What to do:
Give the number of lines below that contain "pixels", with no other output.

Data listing:
↓↓↓

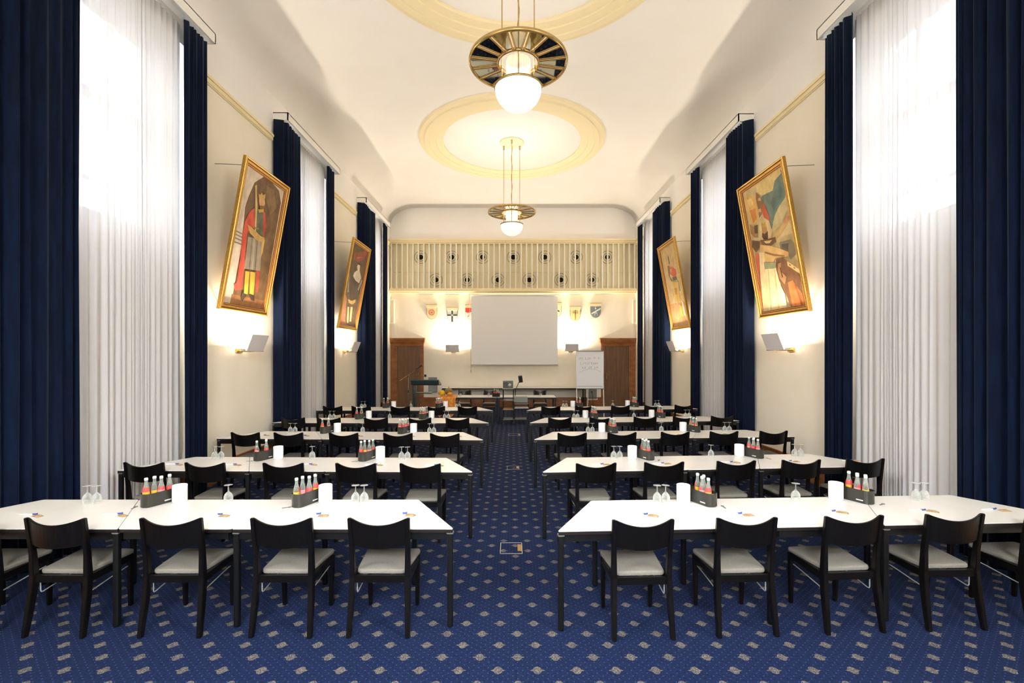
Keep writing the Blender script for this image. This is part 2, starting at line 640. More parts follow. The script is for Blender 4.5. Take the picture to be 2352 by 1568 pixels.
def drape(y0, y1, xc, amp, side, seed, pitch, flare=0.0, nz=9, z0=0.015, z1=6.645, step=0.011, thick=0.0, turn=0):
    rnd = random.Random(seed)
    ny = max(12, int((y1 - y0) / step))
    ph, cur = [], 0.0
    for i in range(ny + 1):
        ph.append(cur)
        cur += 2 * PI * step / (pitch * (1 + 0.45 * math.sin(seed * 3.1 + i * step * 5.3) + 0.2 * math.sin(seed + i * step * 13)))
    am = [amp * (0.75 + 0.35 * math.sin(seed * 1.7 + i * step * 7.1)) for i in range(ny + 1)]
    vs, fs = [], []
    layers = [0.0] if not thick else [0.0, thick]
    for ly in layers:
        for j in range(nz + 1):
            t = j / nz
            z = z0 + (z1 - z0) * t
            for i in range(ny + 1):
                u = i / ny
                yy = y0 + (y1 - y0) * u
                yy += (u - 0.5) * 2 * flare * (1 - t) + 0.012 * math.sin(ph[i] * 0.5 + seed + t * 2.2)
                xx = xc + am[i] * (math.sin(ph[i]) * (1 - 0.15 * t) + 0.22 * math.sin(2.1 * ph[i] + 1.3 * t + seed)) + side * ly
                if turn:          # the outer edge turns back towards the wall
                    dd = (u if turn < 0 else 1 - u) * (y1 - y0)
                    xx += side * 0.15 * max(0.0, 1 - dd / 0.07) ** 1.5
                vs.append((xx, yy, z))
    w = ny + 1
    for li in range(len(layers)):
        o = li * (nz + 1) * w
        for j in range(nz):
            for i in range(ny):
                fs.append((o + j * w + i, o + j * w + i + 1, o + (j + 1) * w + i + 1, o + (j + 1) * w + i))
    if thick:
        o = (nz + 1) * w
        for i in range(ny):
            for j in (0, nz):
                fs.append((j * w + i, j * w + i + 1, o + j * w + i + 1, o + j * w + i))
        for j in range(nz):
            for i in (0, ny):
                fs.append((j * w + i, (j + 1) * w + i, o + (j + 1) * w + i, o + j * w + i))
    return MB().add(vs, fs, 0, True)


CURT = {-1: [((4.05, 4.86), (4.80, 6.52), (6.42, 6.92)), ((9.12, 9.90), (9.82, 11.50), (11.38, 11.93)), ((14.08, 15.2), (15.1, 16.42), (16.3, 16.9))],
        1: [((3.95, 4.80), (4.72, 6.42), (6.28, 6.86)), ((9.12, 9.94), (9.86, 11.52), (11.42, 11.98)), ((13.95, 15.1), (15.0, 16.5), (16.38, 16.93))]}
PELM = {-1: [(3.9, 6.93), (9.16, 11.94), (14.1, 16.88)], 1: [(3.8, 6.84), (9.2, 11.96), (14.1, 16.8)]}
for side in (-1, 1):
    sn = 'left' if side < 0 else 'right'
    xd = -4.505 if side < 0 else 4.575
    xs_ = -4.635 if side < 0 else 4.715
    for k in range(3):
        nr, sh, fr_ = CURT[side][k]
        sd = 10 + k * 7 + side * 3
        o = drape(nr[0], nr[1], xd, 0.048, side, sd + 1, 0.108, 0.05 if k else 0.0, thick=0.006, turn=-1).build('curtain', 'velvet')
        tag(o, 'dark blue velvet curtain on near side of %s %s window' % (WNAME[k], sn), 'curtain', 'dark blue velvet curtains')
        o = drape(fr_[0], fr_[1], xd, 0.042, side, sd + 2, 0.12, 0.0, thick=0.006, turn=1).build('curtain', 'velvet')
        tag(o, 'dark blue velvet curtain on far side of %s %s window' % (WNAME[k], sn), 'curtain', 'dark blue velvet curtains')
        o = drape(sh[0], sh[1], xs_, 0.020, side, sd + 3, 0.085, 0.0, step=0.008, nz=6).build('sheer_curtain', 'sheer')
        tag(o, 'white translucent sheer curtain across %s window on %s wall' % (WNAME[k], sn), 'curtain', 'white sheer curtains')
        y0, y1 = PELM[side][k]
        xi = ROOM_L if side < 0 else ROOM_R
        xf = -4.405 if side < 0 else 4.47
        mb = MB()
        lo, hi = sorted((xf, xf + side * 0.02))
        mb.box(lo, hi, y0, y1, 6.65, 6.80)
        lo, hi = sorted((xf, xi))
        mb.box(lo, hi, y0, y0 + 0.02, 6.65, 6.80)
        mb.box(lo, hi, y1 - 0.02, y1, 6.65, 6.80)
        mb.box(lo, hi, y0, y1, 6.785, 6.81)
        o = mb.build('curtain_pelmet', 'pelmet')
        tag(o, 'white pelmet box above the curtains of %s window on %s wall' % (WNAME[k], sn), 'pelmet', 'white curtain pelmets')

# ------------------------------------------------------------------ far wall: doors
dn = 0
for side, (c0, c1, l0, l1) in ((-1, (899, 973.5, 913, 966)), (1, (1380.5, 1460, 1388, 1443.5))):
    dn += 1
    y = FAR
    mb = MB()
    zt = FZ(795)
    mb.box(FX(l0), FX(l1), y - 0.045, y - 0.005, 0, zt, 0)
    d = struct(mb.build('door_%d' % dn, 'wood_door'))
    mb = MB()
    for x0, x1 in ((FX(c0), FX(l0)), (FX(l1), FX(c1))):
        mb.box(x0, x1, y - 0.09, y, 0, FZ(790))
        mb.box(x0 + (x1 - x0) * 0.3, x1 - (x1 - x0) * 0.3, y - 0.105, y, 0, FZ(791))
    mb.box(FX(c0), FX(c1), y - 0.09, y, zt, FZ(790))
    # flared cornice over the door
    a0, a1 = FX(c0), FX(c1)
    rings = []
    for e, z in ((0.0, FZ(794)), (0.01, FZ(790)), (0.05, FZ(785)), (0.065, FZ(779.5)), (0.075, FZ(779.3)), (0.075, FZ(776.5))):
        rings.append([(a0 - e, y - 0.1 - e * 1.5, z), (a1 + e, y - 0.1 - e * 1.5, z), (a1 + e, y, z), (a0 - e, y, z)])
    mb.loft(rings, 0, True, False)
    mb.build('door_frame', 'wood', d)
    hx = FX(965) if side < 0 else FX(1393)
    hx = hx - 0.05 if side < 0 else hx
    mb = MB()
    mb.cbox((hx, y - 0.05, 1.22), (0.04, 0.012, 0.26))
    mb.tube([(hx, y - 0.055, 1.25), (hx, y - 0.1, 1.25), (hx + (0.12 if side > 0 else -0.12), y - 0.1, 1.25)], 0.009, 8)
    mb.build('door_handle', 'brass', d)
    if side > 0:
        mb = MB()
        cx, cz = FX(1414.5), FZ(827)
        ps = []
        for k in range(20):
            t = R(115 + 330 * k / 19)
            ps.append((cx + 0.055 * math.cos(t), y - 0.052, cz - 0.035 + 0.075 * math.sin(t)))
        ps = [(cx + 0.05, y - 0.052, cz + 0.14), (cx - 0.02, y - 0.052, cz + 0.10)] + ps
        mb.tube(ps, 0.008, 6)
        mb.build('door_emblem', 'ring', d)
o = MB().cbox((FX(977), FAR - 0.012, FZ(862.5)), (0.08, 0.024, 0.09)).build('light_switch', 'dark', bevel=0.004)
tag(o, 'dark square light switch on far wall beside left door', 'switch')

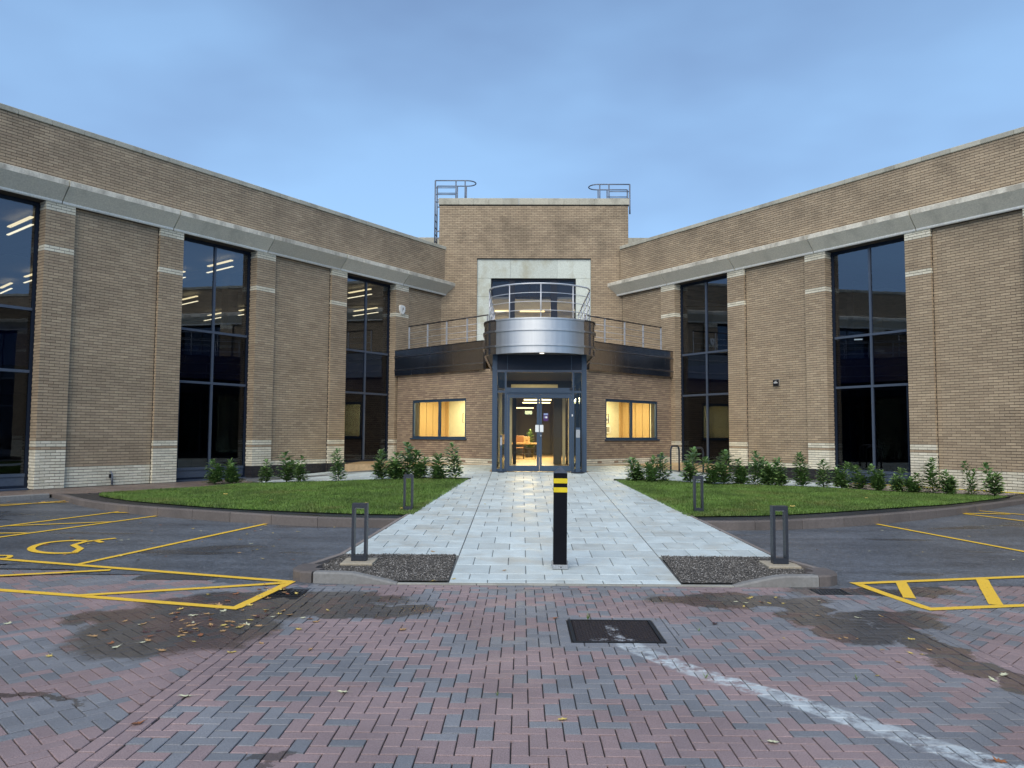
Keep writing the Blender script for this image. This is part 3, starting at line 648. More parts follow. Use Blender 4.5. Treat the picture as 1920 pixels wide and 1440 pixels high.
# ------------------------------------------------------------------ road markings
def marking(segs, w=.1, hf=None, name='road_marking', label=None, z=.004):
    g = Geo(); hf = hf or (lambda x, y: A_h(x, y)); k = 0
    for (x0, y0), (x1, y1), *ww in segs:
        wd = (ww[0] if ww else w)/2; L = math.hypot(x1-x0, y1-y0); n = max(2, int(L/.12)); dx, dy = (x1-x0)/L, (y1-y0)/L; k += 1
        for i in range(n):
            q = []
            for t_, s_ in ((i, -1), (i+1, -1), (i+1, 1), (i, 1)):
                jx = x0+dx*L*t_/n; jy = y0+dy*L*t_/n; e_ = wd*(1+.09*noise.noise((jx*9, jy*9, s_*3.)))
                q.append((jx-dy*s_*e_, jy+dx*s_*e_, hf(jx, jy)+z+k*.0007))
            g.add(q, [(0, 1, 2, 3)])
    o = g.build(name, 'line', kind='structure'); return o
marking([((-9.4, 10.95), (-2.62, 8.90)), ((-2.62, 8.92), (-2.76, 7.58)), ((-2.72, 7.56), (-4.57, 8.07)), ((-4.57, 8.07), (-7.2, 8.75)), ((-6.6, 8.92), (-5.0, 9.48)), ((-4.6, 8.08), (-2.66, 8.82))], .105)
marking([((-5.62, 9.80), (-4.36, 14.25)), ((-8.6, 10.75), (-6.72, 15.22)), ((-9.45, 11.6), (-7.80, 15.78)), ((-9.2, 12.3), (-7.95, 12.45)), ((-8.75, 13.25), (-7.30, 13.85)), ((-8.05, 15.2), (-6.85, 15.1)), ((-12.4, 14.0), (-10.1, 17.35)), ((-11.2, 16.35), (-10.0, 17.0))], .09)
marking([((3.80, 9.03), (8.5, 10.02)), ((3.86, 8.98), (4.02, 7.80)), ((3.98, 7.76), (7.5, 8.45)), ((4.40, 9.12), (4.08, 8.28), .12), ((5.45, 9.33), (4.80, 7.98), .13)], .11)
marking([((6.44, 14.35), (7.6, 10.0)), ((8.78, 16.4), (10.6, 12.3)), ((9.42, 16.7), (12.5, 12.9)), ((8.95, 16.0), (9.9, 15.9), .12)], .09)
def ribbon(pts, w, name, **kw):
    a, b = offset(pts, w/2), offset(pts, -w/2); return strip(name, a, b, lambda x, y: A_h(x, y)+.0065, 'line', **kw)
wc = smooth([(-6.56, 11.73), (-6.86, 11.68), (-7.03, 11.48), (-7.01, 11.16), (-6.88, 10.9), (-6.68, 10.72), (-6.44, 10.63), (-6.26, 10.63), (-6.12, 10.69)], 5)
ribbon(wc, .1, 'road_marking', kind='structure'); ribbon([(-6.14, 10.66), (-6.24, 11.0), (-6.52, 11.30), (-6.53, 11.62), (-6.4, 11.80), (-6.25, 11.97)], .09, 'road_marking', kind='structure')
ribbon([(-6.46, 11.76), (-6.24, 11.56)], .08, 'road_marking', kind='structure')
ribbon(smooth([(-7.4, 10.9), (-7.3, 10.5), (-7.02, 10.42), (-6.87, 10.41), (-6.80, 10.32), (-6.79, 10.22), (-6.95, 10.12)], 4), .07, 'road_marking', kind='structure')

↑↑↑

Task solution:
2